Zwischen 2000 und 2009 gab es dazu drei Gutachten des Staatsrats, drei Besserungsantragsreihen des parlamentarischen Kulturausschusses, eine Reihe von Besserungsanträgen der Regierung. In 39 (!) Sitzungen des Ausschusses wurde mehr oder weniger lange darüber verhandelt, davon in drei gemeinsamen mit dem Innenausschuss, zwei Gutachten der Handelskammer und ein Gutachten des Mouvement écologique lagen vor. Auf Grund rechtlicher Bedenken, die am 10. März 2009 in allerletzter Minute vorgebracht wurden, war Schluss. Funkstille seither.

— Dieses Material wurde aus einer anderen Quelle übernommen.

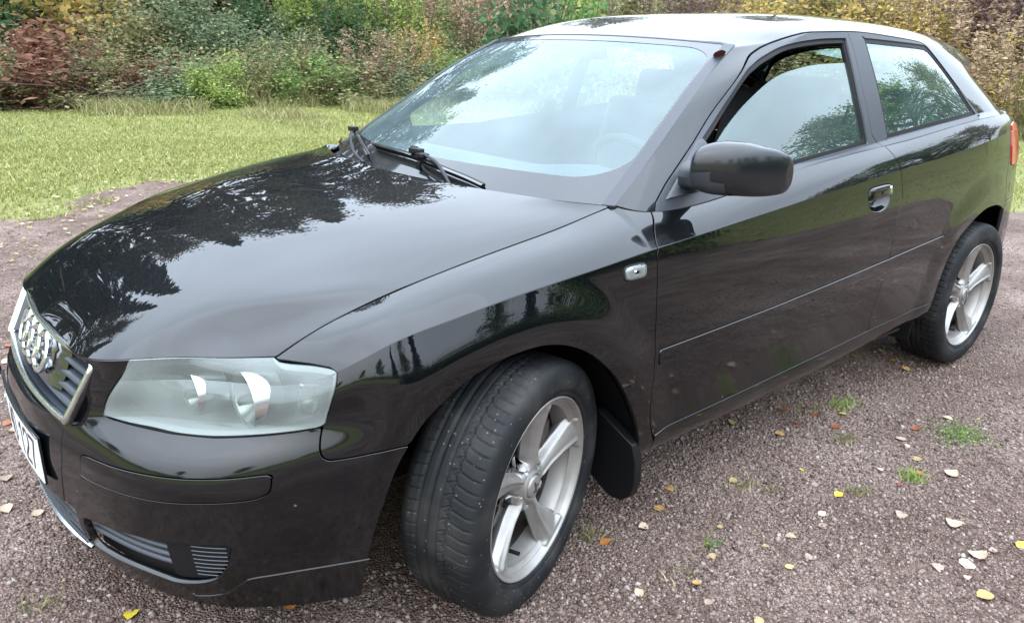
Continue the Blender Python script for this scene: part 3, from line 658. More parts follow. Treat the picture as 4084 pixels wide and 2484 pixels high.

Nun schläft der Immobilienmarkt nicht, bis dass ein neues Gesetz steht. Die Gemeinden entwickeln sich weiter. Die Hoffnung, dass der Denkmalschutz flächendeckend systematisiert wird, beruht daher auf den Gemeinden und ihre Zusammenarbeit mit dem staatlichen Amt. Im August 2010, so sagt es das Gesetz vom 19. Juli 2004 über die Gestaltung der Gemeinden und die Stadtentwicklung, sollen die Bebauungspläne der Gemeinden erneuert werden. Dies wird sicher die Gelegenheit sein, die vielen Instrumente der Landesplanung in die gestaltende Wirklichkeit der Gemeinden einfließen zu lassen, wie zum Beispiel die sektoriellen Pläne, zu denen besonders jener über die zu schützenden Landschaften („grands ensembles paysagers“) gehört, aber auch die Vorhaben für städtische Ballungsgebiete („communautés urbaines“), die Grünpläne („plans verts“), die Umweltauflagen und schließlich der Denkmalschutz.
Letzteres wird schwierig sein, wenn kein Inventar wie jenes für den Kanton Echternach besteht. So bleibt nur zu hoffen, dass die Gemeinden schon mal selbst auf interessante Gebäude und Häuser aufpassen und sie in ihrem Plan vorbeugend schützen, besser mehr als weniger!